When the rotation rate increases to 600 rpm, Ni(OH)₂/NFDA shows a negative shift of about 7 mV in η₄₀₀ compared with the static condition. However, Ni(OH)₂/NFPA displays negligible sensitivity of its kinetics to rotation. The superior performance of Ni(OH)₂/NFDA is likely linked to its parallel nanostripe architecture, where the periodic arrangement promotes bubble detachment and strengthens mass transport [33]. To support the proposed explanation, the O₂ bubble release of Ni(OH)₂/NFPA and Ni(OH)₂/NFDA was investigated. At 100 mA·cm⁻², Ni(OH)₂/NFDA accumulates relatively large bubbles that adhere to the electrode (Figure 5b). During OER, Ni(OH)₂/NFPA tends to produce bubbles with a smaller apparent size, and these bubbles are observed to leave the surface more readily compared with Ni(OH)₂/NFDA. While this comparison is qualitative, it is consistent with the superaerophobic wetting characteristics revealed by the bubble contact-angle measurements (Figure S11) and with the negligible rotation-dependent variation in OER performance (Figure 5a), both of which indirectly indicate facilitated bubble removal on Ni(OH)₂/NFPA. Reported superaerophobic Ni arrays typically release bubbles of 80–120 µm within <0.2 s [33], which is consistent with the rapid bubble removal observed in Figure 5b. This property originates from plentiful ridges that disrupt the TPCL and establish a superaerophobic character [34], supported by contact-angle data in Figure S11. Furthermore, the valleys between ridges may create confined vortices, accelerating the aggregation and release of small oxygen bubbles [35].

3. Experimental Section

3.1. Chemical and Materials

Nickel foil was purchased from Keshenghe Technology Co., Ltd. (Suzhou, China). Nitric acid (HNO₃, 68%), ethanol (C₂H₆O, ≥99.7%), nickel (II) nitrate nonahydrate [Ni(NO₃)₃·6H₂O, ≥98.5%], potassium hydroxide (KOH, ≥85%), and potassium hydrosulfide (KSCN, ≥99%) were purchased from Aladdin Chemical Reagent Co., Ltd (Shanghai, China). Deionized (DI) water with resistivity > 18 MΩ·cm⁻¹ was used. All chemicals were analytically pure and used as received without any further purification.

3.2. Synthesis of NFPA

A solution containing 5.0 M KSCN and 0.5 M HNO₃ was prepared. A piece of nickel foil (NF), measuring 1 × 1.5 cm², was then submerged in 20 mL of this solution. After letting it stand for 12 h at room temperature, NFPA was obtained by thoroughly rinsing it several times with deionized water and ethanol.

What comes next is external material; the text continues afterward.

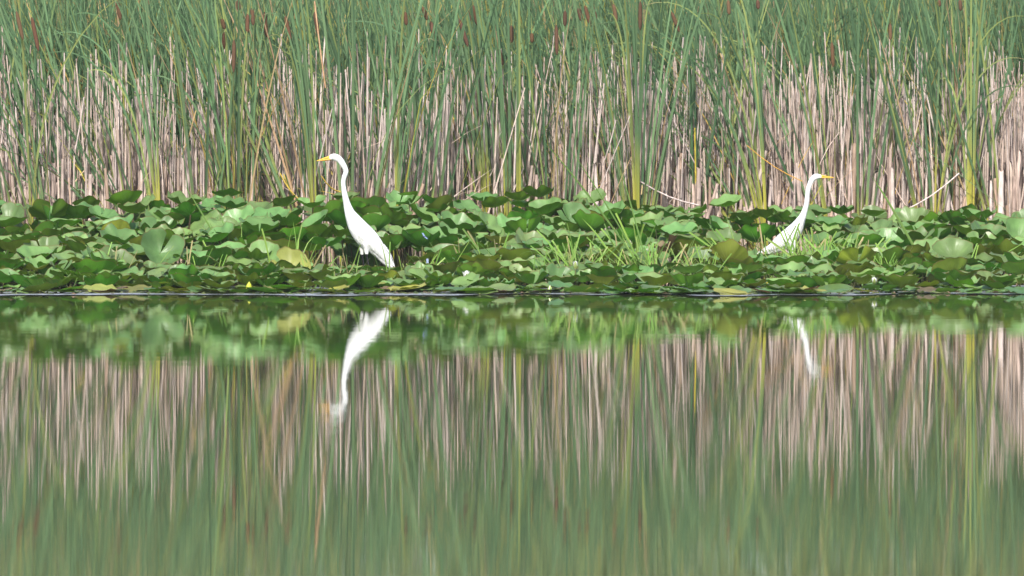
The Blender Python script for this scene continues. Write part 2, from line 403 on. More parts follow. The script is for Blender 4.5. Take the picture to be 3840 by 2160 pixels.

3.3. Synthesis of Ni(OH)₂/NFPA and Ni(OH)₂/NFDA

After dissolving 0.2 g Ni(NO₃)₂·6H₂O in 20 mL deionized water, the resulting solution was transferred into a 50 mL Teflon autoclave. The as-prepared NFPA was immersed in the solution for the hydrothermal treatment at 80 °C for 12 h. Before structural and electrochemical characterization, the resulting samples were washed with water and dried under vacuum. The preparation of Ni(OH)₂/NFDA was the same as Ni(OH)₂/NFPA, except that NFPA was replaced by pure Ni foil.

3.4. Materials Characterization

The phases were characterized using XRD on a Rigaku D/max-RB12 diffractometer with Cu Kα radiation in the 2-θ range of 10–90°. XPS was performed on an X-ray photoelectron spectrometer (Thermo Escalab 250XI, Waltham, MA, USA) using monochromatic Al Kα radiation (hv = 1486.6 eV). SEM was conducted using an SU8100 electron microscope (Hitachi High-Tech, Tokyo, Japan).

3.5. Electrochemical Measurement

All the electrochemical tests were performed in a typical three-electrode setup using an electrochemical workstation (CHI 760D) at room temperature. A graphite rod and Hg/HgO electrode were used as the counter and reference electrodes, respectively. The samples prepared on NiFe foam (1 cm²) served directly as the working electrode. The measured potentials vs. Hg/HgO were converted to potentials vs. RHE using the equation: E_RHE = E_Hg/HgO + 0.059 pH + 0.098. The potential in the iR-corrected polarization curves was calculated by the equation E_Corrected = E − iR, where R was the series resistance obtained from electrochemical impedance spectroscopy (EIS) Nyquist plots.

Linear sweep voltammograms (LSVs) were conducted at a scan rate of 5 mV·s⁻¹ with 95% iR-correction. Electrochemical impedance spectroscopy (EIS) measurements were carried out in the frequency range from 100 kHz to 0.01 Hz with an amplitude of 5 mV. Long-term stability measurement was collected at a specific potential. In the measurement of ESCA, the calculation was performed using the equation: ECSA = C_dl/C_s, in which C_s is the specific capacitance for a flat surface and taken as 40 µF cm⁻² in alkaline electrolytes. The CV potential window ranged from 0.85 to 0.95 vs. RHE. The scan rates were 80, 100, 120, 140, 160, and 180 mV·s⁻¹. The double-layer capacitance (C_dl) was calculated using the equation: j_c × A = vC_dl, where v is the scan rate, j_c is the current at 0.9 V vs. RHE, and A is the geometric area of the NiFe foam electrodes. The slope of the plot of j_c×A as a function of v yields the value of C_dl.

4. Conclusions

In conclusion, we developed a two-step acid-etching–hydrothermal method to construct Ni(OH)₂ with a parallel array structure on nickel foil. The electrode exposes high-index Ni(220) facets and ordered nanostripes, which enhance surface activity, superaerophobicity, and structural stability. As a result, Ni(OH)₂/NFPA delivers superior OER performance in alkaline media, requiring only 256 mV at 10 mA·cm⁻² and showing a favorable Tafel slope, while also maintaining long-term durability in alkaline seawater. The qualitative bubble observations together with wettability measurements suggest that the array morphology facilitates bubble detachment, thereby contributing to stable operation. This work highlights facet control and ordered nanoarchitectures as an effective strategy to synergistically optimize activity, bubble management, and corrosion resistance for seawater electrolysis.